Sure, but I also don't think it's a good idea to take time honored and pretty ubiquitous social contracts about how the game is typically played by most people and start flipping over tables and telling them to do it differently, especially when--as the biggest most mainstream player in the industry--you've got a lot more to lose by doing so than some indie game or even a smaller but still big player in the industry, who can afford to be a bit edgier with their implied social contract.

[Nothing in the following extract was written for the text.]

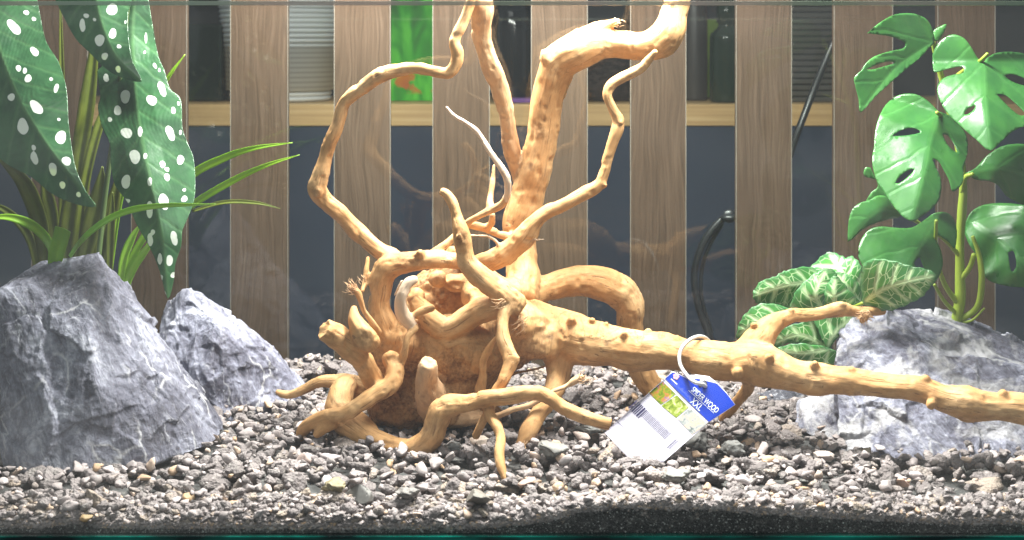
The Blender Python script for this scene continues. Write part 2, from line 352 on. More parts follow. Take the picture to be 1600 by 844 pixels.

D&D, by virtue of its position in the marketplace has to try to be almost all things to almost all customers still, which means not rocking the boat too much. I think that that approach to worldbuilding will be seen by too many players and GMs as rocking the boat more than they like.
 

MNblockhead

A Title Much Cooler Than Anything on the Old Site
That would explain it then. IF every campaign is a new world, it is much easier to just pick what you need for a campaign, and then leave the rest. But when you run multiple campaigns in the same world, you have a much harder time doing that. Not only if you have players who will remember what you did before, but I find it irksome as the DM if I go to put a big threat somewhere where I already placed a different threat. And if you have canonically had something before, then it becomes a fact of the world, and unless every troll is a unique being, one troll means that the species "trolls" exist on your world.
True. I do want to run my same group of players through my homebrew setting again, but I would advance the timeline significantly where I can put in easter eggs and so some of the long-term effects of what occured in the earlier campaign, but with enough of a time lapse for it to make sense that things have changed and that history can be a bit unreliable. But I don't worry about it that much. Since years have passed since I ran a game in my own setting, and since I'm MUCH more invested in the details of my setting and have spent much more time thinking about it, I'm not really that worried about players noticing contradictions or incongruities. It is a vast world and they ranged wide and far. Their experience of the world was more breadth than depth. I could make significant changes that they wouldn't notice, especially if I start the campaign in an area they handn't visited or spent much time in.
Not exactly something I want to get into again, but my main issue is never the concept of limitations. Sure, I have world-building level issues with it sometimes because of internal logic for myself, but that isn't the main thing that tends to drag me into the hissing and screeching debates.

It is when the idea of "what if your players don't like that" gets floated and the response feels like "Well screw them, this is what I want. If they don't like it, they can play with someone else." And that just rubs my entire philosophy of the point of being the GM the wrong way. Especially since, from where I am sitting, it always seems so trivially easy to keep the flavors close, while offering the different options.
 


MNblockhead

A Title Much Cooler Than Anything on the Old Site
A lot of people are talking about "nostalgia bait" like it's a bad thing. I'd greatly prefer it to "Magic: the Gathering bait," or "Marvel bait," or "MMORPG bait," or about a hundred other kinds of "bait" they could be using.

Nostalgia is a good thing.
Those scurrilous WotC capitalists are FUN-baiting me again! How dare they! ;-)
 


TiQuinn

Registered User
It wouldn't be the first time a corporation like WotC exhibited behavior that's at odds with their statements about their sales. Either they care more about appealing to legacy gamers than they claim to, or the devs are too caught up in their own nostalgia to look past it, or their marketing strategy is incoherent. I wouldn't be surprised to find that any or even all three of those are true.

There seems to be a disconnect. Either D&D’s target audience age is not what they say it is, or what products people think that age group gravitates towards is very wrong. I don’t think Strixhaven and Ravnica were specifically written for kids - I’m not sure why anyone would think those settings would appeal to them more than say, Forgotten Realms or Planescape. Also, if one of the big reasons that 5e was initially successful was because it went back to its roots after 4e tried to make a hard right turn away from its sacred cows, wouldn’t that suggest that the younger demographic also cared about that?